November 12, 2009

O que resta?




As palavras “amor” e “adoro” estavam gastas. “Te amo” e “te adoro” derramavam-se em excesso e já causavam um certo mal estar. O silêncio se impunha de forma imperativa. Nenhuma palavra era bem vinda. Nenhum sinal de carinho ou afeto era suportado. Tudo parecia ter desandado, saturado, inflamado como uma ferida madura pronta para arrebentar sob a pele vermelha, deixando aparecer aquelas coisas estranhas e indesejáveis, que podiam ser sentidas a olho nu. E doia. A conversa era sofrida. A estranheza, cada vez maior, levava a impossibilidade de comunicação a um estado crônico.

Escrever, por um lado e por outro, implicava problemas.
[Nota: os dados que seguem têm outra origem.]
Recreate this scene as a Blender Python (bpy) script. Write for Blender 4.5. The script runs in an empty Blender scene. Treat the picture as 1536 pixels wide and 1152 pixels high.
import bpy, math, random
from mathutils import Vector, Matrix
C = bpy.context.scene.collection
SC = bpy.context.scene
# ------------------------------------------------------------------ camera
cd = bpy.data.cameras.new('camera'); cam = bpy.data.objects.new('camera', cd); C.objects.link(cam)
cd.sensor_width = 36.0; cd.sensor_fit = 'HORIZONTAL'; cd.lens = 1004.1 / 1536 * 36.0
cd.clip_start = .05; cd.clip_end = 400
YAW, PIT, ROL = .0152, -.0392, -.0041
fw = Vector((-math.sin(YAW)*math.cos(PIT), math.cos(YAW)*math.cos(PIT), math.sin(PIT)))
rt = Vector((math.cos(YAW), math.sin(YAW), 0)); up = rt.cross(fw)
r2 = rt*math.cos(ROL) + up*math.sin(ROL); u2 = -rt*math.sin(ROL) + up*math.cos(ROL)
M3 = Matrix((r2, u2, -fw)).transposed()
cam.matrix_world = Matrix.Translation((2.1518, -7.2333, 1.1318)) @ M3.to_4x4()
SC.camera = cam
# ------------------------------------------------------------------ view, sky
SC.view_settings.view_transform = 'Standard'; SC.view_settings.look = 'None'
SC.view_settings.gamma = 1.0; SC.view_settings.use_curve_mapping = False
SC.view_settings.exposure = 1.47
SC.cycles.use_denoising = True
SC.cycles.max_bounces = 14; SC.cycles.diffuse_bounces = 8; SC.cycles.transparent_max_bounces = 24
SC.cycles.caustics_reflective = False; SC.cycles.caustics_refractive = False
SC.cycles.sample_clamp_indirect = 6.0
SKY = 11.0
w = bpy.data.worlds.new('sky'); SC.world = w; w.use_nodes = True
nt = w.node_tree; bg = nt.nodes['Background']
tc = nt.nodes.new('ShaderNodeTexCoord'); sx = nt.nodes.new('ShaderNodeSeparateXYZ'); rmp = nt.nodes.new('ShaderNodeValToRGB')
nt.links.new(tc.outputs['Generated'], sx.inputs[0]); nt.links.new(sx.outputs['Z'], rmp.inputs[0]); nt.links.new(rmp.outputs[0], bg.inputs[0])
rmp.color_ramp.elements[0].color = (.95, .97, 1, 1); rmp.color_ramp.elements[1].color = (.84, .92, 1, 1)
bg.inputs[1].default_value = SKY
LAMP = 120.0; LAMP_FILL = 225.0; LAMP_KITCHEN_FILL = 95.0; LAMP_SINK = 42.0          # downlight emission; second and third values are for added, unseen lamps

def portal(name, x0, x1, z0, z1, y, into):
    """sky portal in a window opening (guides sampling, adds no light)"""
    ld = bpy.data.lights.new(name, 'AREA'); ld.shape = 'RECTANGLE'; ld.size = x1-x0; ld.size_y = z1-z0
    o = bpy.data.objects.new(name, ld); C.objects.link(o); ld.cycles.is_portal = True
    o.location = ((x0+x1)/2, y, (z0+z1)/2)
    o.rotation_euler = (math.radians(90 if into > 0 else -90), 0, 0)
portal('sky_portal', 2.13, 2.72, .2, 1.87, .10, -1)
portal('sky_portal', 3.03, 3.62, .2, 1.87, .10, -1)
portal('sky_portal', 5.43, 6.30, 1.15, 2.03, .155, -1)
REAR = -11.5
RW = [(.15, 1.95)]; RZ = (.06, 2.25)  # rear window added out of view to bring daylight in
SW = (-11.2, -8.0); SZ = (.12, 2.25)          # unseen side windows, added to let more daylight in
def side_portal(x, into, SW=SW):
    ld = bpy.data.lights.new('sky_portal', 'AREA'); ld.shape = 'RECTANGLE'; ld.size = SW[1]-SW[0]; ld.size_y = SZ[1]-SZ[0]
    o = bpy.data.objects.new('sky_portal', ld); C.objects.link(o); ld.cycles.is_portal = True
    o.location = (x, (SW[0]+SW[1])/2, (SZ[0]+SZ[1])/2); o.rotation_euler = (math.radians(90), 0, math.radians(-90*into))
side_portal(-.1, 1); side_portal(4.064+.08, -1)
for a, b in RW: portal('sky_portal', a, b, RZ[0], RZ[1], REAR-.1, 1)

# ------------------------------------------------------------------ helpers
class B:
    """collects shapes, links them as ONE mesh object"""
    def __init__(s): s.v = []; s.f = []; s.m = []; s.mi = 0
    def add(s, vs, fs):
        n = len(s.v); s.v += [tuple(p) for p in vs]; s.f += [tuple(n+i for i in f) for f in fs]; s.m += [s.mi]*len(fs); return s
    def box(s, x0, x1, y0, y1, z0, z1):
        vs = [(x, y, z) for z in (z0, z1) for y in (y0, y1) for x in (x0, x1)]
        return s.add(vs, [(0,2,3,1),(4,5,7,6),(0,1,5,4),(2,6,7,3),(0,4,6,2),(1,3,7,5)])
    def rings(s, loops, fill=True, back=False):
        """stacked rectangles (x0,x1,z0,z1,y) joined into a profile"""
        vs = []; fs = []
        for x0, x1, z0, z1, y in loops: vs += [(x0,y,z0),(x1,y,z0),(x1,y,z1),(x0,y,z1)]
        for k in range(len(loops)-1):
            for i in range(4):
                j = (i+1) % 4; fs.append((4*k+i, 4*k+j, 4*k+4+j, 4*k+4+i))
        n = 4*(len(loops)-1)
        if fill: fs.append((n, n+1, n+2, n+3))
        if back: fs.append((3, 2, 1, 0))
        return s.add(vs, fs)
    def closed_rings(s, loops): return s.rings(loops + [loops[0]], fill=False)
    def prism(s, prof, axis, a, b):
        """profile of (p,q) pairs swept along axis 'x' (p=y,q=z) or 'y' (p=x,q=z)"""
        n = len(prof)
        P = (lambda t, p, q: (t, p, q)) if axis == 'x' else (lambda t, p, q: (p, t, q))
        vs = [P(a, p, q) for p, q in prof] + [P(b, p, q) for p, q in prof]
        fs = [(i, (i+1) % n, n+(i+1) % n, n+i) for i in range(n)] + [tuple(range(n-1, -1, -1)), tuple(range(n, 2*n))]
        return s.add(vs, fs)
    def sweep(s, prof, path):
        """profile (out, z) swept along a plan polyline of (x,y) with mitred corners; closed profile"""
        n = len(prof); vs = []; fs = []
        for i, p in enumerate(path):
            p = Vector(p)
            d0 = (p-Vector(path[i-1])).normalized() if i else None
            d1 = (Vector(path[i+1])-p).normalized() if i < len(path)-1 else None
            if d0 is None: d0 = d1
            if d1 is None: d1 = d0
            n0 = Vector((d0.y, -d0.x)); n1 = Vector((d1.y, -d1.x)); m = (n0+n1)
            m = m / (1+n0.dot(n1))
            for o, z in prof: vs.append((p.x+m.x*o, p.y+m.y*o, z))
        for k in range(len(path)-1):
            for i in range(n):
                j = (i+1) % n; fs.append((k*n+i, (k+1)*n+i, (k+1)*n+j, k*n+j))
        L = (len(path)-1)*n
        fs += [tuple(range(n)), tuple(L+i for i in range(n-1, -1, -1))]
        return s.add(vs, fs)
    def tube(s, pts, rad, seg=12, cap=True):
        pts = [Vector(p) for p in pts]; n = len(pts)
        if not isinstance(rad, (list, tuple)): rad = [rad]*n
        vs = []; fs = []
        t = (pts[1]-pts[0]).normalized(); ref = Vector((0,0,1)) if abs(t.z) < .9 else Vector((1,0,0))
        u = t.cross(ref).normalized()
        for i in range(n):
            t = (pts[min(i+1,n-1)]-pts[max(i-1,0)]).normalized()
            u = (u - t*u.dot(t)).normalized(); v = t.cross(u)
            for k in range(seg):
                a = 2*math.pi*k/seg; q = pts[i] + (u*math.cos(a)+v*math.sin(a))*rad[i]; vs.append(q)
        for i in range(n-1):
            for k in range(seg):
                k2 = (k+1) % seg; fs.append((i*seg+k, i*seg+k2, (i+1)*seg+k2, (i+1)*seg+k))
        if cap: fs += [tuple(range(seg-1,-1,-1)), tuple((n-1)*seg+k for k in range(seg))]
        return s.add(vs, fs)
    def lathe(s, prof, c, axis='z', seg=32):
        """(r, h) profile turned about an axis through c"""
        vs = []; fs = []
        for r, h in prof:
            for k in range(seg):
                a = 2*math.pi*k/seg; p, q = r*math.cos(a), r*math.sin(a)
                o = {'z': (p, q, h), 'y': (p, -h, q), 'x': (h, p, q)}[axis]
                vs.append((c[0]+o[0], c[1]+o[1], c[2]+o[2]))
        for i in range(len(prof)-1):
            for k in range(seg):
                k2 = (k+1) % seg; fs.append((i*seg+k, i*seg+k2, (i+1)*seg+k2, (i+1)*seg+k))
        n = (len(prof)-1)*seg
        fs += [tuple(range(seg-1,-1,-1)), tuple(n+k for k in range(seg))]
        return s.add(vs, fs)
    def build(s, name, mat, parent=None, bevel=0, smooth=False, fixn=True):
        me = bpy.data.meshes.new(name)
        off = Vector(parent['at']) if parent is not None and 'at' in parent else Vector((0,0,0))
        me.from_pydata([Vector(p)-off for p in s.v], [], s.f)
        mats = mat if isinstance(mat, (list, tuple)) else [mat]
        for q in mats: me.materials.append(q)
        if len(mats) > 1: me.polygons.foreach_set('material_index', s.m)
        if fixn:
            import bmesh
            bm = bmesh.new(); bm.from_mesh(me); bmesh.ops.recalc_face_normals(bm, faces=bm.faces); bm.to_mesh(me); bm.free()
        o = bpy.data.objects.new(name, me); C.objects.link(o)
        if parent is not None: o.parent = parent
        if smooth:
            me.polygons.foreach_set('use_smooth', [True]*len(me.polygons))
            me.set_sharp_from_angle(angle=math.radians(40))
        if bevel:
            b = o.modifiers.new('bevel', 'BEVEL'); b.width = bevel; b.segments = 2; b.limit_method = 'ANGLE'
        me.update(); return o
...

Quando as palavras “amor” ou “adoro” apareciam, eram sempre acompanhadas do “eu”. Eu te “adoro”, eu te “amo”. Esse “eu” aí era um problema a ser resolvido. Ele também fazia parte daquilo que desandou debaixo da pele fina.

A pontuação era uma sofrimento particular, enlouquecedor e, talvez, o maior deles. O sofrimento, as dúvidas por não saber usar os estranhos sinais, ocupava a maior parte do trabalho. Não era fácil encontrar e dizer, com certa felicidade e alguma economia, as palavras disponíveis. Pontos e vírgulas, travessões, interrogações, vírgulas e reticências formavam a linha de frente do desafio. O uso excessivo de pontos, de frases curtas, deixava o texto truncado e confuso. Qualquer especialista em linguística, ou um bom piscólogo, veria logo que as “falhas” no estilo revelavam uma inconsistência, as palavras não se firmavam.